Exercise directions -
Word for word, restate every line of the listing that follows.

Source excerpt -
· · · ·
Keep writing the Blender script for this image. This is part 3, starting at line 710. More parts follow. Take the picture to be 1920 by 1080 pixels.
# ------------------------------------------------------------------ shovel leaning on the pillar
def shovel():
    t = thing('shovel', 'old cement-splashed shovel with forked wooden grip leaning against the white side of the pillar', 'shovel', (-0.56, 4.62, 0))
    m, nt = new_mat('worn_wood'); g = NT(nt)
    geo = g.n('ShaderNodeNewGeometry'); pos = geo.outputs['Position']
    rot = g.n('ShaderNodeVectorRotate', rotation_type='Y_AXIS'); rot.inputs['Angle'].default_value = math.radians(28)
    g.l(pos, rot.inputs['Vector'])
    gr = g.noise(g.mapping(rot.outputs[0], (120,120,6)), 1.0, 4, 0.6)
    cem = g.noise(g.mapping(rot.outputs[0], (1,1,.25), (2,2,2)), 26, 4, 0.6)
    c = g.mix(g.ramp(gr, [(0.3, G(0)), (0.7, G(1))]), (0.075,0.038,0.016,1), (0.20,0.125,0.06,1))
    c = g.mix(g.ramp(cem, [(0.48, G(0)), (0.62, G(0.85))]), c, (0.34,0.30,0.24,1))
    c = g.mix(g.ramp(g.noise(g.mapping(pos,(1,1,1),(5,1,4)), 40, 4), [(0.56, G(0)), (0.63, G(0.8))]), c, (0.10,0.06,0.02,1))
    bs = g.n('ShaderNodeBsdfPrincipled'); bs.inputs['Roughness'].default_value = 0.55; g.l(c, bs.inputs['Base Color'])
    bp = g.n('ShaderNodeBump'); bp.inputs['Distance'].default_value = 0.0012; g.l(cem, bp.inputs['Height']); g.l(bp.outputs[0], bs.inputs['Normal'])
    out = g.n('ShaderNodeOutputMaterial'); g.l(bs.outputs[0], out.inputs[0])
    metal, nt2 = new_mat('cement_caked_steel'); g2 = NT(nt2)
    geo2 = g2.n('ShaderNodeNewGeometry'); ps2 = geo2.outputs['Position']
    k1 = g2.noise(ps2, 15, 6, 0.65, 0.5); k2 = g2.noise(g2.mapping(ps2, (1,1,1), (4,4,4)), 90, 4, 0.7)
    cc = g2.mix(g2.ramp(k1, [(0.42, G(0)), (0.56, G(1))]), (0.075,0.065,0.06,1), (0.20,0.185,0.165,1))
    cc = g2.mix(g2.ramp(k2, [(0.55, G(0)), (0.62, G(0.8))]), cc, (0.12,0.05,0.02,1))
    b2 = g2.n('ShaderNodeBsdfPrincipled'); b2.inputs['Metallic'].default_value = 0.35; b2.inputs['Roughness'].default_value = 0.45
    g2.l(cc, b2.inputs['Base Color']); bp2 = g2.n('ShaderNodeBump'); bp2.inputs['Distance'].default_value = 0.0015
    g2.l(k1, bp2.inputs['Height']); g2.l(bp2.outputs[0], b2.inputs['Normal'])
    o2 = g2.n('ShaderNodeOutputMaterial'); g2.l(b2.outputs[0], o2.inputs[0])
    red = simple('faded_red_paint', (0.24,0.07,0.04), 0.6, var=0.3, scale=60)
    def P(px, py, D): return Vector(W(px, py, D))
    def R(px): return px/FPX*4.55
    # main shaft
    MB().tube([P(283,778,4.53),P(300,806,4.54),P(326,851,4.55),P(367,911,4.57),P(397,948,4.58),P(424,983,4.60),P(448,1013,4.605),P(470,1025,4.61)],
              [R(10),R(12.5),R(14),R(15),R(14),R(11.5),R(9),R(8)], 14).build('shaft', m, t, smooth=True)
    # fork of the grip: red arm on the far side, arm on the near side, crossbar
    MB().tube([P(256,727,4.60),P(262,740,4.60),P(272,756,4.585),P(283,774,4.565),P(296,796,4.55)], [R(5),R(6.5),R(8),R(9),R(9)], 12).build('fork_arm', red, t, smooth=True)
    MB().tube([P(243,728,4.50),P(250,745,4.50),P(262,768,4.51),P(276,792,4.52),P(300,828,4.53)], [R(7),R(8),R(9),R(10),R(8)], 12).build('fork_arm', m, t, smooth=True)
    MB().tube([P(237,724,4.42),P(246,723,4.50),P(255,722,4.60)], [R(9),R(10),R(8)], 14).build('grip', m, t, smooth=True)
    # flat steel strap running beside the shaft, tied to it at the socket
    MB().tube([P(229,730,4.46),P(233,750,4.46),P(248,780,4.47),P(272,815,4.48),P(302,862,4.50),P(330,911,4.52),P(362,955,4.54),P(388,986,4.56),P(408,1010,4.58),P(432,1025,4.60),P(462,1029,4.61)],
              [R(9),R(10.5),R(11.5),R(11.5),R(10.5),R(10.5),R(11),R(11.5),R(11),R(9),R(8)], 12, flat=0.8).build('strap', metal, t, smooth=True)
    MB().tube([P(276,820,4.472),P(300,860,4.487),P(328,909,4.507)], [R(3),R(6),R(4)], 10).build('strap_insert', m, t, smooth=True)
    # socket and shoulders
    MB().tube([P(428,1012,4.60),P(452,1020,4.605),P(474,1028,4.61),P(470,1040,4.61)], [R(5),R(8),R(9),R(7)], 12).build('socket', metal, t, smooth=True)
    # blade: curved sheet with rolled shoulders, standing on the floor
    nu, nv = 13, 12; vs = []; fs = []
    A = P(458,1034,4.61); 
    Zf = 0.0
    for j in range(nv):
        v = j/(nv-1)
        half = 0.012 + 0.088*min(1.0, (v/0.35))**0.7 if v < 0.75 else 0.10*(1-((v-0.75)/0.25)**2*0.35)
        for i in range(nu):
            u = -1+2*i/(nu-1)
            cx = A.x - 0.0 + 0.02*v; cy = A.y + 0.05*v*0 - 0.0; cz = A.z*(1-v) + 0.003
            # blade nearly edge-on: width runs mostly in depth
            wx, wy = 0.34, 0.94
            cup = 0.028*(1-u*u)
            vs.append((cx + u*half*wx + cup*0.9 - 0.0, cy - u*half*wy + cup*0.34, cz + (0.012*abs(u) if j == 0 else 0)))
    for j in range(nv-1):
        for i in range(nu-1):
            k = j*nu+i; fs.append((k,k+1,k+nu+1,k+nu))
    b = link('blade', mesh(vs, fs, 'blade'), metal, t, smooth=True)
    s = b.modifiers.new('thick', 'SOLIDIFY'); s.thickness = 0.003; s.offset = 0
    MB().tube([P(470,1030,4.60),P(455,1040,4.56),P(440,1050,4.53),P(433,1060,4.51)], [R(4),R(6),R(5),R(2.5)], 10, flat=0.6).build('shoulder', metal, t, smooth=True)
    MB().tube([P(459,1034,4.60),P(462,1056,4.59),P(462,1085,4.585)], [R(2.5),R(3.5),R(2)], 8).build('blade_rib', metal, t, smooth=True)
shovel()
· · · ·
Exercise answer -
Keep writing the Blender script for this image. This is part 3, starting at line 710. More parts follow. Take the picture to be 1920 by 1080 pixels.
# ------------------------------------------------------------------ shovel leaning on the pillar
def shovel():
    t = thing('shovel', 'old cement-splashed shovel with forked wooden grip leaning against the white side of the pillar', 'shovel', (-0.56, 4.62, 0))
    m, nt = new_mat('worn_wood'); g = NT(nt)
    geo = g.n('ShaderNodeNewGeometry'); pos = geo.outputs['Position']
    rot = g.n('ShaderNodeVectorRotate', rotation_type='Y_AXIS'); rot.inputs['Angle'].default_value = math.radians(28)
    g.l(pos, rot.inputs['Vector'])
    gr = g.noise(g.mapping(rot.outputs[0], (120,120,6)), 1.0, 4, 0.6)
    cem = g.noise(g.mapping(rot.outputs[0], (1,1,.25), (2,2,2)), 26, 4, 0.6)
    c = g.mix(g.ramp(gr, [(0.3, G(0)), (0.7, G(1))]), (0.075,0.038,0.016,1), (0.20,0.125,0.06,1))
    c = g.mix(g.ramp(cem, [(0.48, G(0)), (0.62, G(0.85))]), c, (0.34,0.30,0.24,1))
    c = g.mix(g.ramp(g.noise(g.mapping(pos,(1,1,1),(5,1,4)), 40, 4), [(0.56, G(0)), (0.63, G(0.8))]), c, (0.10,0.06,0.02,1))
    bs = g.n('ShaderNodeBsdfPrincipled'); bs.inputs['Roughness'].default_value = 0.55; g.l(c, bs.inputs['Base Color'])
    bp = g.n('ShaderNodeBump'); bp.inputs['Distance'].default_value = 0.0012; g.l(cem, bp.inputs['Height']); g.l(bp.outputs[0], bs.inputs['Normal'])
    out = g.n('ShaderNodeOutputMaterial'); g.l(bs.outputs[0], out.inputs[0])
    metal, nt2 = new_mat('cement_caked_steel'); g2 = NT(nt2)
    geo2 = g2.n('ShaderNodeNewGeometry'); ps2 = geo2.outputs['Position']
    k1 = g2.noise(ps2, 15, 6, 0.65, 0.5); k2 = g2.noise(g2.mapping(ps2, (1,1,1), (4,4,4)), 90, 4, 0.7)
    cc = g2.mix(g2.ramp(k1, [(0.42, G(0)), (0.56, G(1))]), (0.075,0.065,0.06,1), (0.20,0.185,0.165,1))
    cc = g2.mix(g2.ramp(k2, [(0.55, G(0)), (0.62, G(0.8))]), cc, (0.12,0.05,0.02,1))
    b2 = g2.n('ShaderNodeBsdfPrincipled'); b2.inputs['Metallic'].default_value = 0.35; b2.inputs['Roughness'].default_value = 0.45
    g2.l(cc, b2.inputs['Base Color']); bp2 = g2.n('ShaderNodeBump'); bp2.inputs['Distance'].default_value = 0.0015
    g2.l(k1, bp2.inputs['Height']); g2.l(bp2.outputs[0], b2.inputs['Normal'])
    o2 = g2.n('ShaderNodeOutputMaterial'); g2.l(b2.outputs[0], o2.inputs[0])
    red = simple('faded_red_paint', (0.24,0.07,0.04), 0.6, var=0.3, scale=60)
    def P(px, py, D): return Vector(W(px, py, D))
    def R(px): return px/FPX*4.55
    # main shaft
    MB().tube([P(283,778,4.53),P(300,806,4.54),P(326,851,4.55),P(367,911,4.57),P(397,948,4.58),P(424,983,4.60),P(448,1013,4.605),P(470,1025,4.61)],
              [R(10),R(12.5),R(14),R(15),R(14),R(11.5),R(9),R(8)], 14).build('shaft', m, t, smooth=True)
    # fork of the grip: red arm on the far side, arm on the near side, crossbar
    MB().tube([P(256,727,4.60),P(262,740,4.60),P(272,756,4.585),P(283,774,4.565),P(296,796,4.55)], [R(5),R(6.5),R(8),R(9),R(9)], 12).build('fork_arm', red, t, smooth=True)
    MB().tube([P(243,728,4.50),P(250,745,4.50),P(262,768,4.51),P(276,792,4.52),P(300,828,4.53)], [R(7),R(8),R(9),R(10),R(8)], 12).build('fork_arm', m, t, smooth=True)
    MB().tube([P(237,724,4.42),P(246,723,4.50),P(255,722,4.60)], [R(9),R(10),R(8)], 14).build('grip', m, t, smooth=True)
    # flat steel strap running beside the shaft, tied to it at the socket
    MB().tube([P(229,730,4.46),P(233,750,4.46),P(248,780,4.47),P(272,815,4.48),P(302,862,4.50),P(330,911,4.52),P(362,955,4.54),P(388,986,4.56),P(408,1010,4.58),P(432,1025,4.60),P(462,1029,4.61)],
              [R(9),R(10.5),R(11.5),R(11.5),R(10.5),R(10.5),R(11),R(11.5),R(11),R(9),R(8)], 12, flat=0.8).build('strap', metal, t, smooth=True)
    MB().tube([P(276,820,4.472),P(300,860,4.487),P(328,909,4.507)], [R(3),R(6),R(4)], 10).build('strap_insert', m, t, smooth=True)
    # socket and shoulders
    MB().tube([P(428,1012,4.60),P(452,1020,4.605),P(474,1028,4.61),P(470,1040,4.61)], [R(5),R(8),R(9),R(7)], 12).build('socket', metal, t, smooth=True)
    # blade: curved sheet with rolled shoulders, standing on the floor
    nu, nv = 13, 12; vs = []; fs = []
    A = P(458,1034,4.61); 
    Zf = 0.0
    for j in range(nv):
        v = j/(nv-1)
        half = 0.012 + 0.088*min(1.0, (v/0.35))**0.7 if v < 0.75 else 0.10*(1-((v-0.75)/0.25)**2*0.35)
        for i in range(nu):
            u = -1+2*i/(nu-1)
            cx = A.x - 0.0 + 0.02*v; cy = A.y + 0.05*v*0 - 0.0; cz = A.z*(1-v) + 0.003
            # blade nearly edge-on: width runs mostly in depth
            wx, wy = 0.34, 0.94
            cup = 0.028*(1-u*u)
            vs.append((cx + u*half*wx + cup*0.9 - 0.0, cy - u*half*wy + cup*0.34, cz + (0.012*abs(u) if j == 0 else 0)))
    for j in range(nv-1):
        for i in range(nu-1):
            k = j*nu+i; fs.append((k,k+1,k+nu+1,k+nu))
    b = link('blade', mesh(vs, fs, 'blade'), metal, t, smooth=True)
    s = b.modifiers.new('thick', 'SOLIDIFY'); s.thickness = 0.003; s.offset = 0
    MB().tube([P(470,1030,4.60),P(455,1040,4.56),P(440,1050,4.53),P(433,1060,4.51)], [R(4),R(6),R(5),R(2.5)], 10, flat=0.6).build('shoulder', metal, t, smooth=True)
    MB().tube([P(459,1034,4.60),P(462,1056,4.59),P(462,1085,4.585)], [R(2.5),R(3.5),R(2)], 8).build('blade_rib', metal, t, smooth=True)
shovel()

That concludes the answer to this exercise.